Not everything proved as simple for the film, though, and production problems turned the

Shooting schedule from an initial 6 to 8 week estimation into a sometimes-grueling yearlong endeavor.

"When you make a film for little or nothing, and people have lives they have to subsidize, it’s a little difficult to get everyone together for shooting at the same time," says Jonathan Lavan, producer of the film and Managing Director of Vigilante Productions. "It’s a question of stick-to-itivness. It’s a dedicated type of actor you need one who will essentially work for food. Which we were always happy to provide."

According to Vehill, most of the film was shot in the first three weeks of the schedule. "But the remaining third of the film, due to people’s schedules, access to equipment, access to money, blowing to many fuses, there were all kinds of little things that would trip us up."

"Perhaps the biggest problem in production, though, was my own emotional attachment to the film, constantly getting stuck in the process, and dealing with my own mood swings."

Lavan, who also plays a supporting role in the film, adds, "It was hard because we were stuck with some sub-standard equipment. We wanted to make a black and white movie on film, but we had a camera that made a lot of background noise and lost some footage, which had to be re-shot. Some of the noise got on the soundtrack, and we’ve had a hell of a time getting rid of it."

"We could have made a black and white video production, and probably have a really slick looking video right now, but we thought film was important to the look and the mise-en-scene."

Vehill sees sound as a problem, but a surmountable one. "It’s hard to say how much money will be needed to complete the project. It’s cost about $10,000 so far, and if we re-master, it could be more than $20,000 by the end. If we can’t find the money, the master of the roughcut is on ¾ video and is looking and sounding great."

"Optimally, we want a film print, but we can show the rough cut and use it to sell the film."

"The next step, Vehill says, is to send ‘TWILITE’ to film festivals, underground fests, the ones which project video, like Chicago Underground and Slamdance, and also to film markets. Ultimately I’d like to sell it to an indi producer or film company who would then re-master it. I may distribute it myself if I can’t get the right deal, but that’s a whole different can of worms."
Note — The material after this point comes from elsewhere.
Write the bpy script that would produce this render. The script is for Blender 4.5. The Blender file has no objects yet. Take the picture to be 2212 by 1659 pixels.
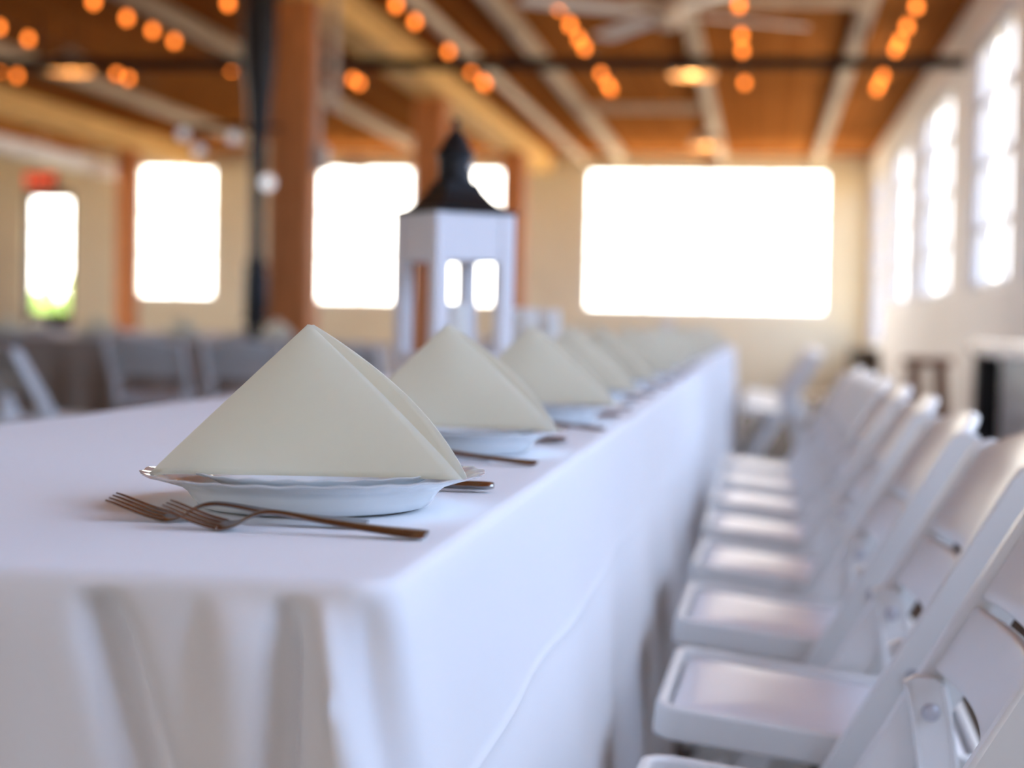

Lavan concurs with Vehill’s plan of action. "We’ve entered South by Southwest and the New York Underground Film Fest."

Lavan says he’s very happy with the end result. "I really like the main character’s relationship, and the secondary and ancillary characters float in and around them. It’s two kinds of strange triangles: one involving their relationship to the law, and the other, their relationship to each other and their own problems,"

Vigilante Films has produced two other films directed by Vehill, ‘Horrorgirl’ and ‘It Crawls Inside Me’, but Lavan, who calls this level of film production "poverty filmmaking," feels that ‘TWILITE’ is their best film yet.

He sums up the movie this way: "We wanted to pursue a real Chicago story, and we think we’ve accomplished that; It’s the classic Chicago love story."

Vehill also thinks the film is important, because the story it tells is so real.

"I think this film tells the truth about love as it works now. Without so much gravity being placed on the seriousness of love and commitment, I think more people today just kind of fall apart."

"Hollywood films tend to show this fantasy world where everybody ends up happily, and in real life the truth is usually just the opposite."

"I shot on black and white partially because it was cheaper, and partially because I like the look, but also because it connects this very nineties film with thirties and forties film noirs and melodramas. I think when you watch it; it feels like the Late Late Show. Just with no commercials."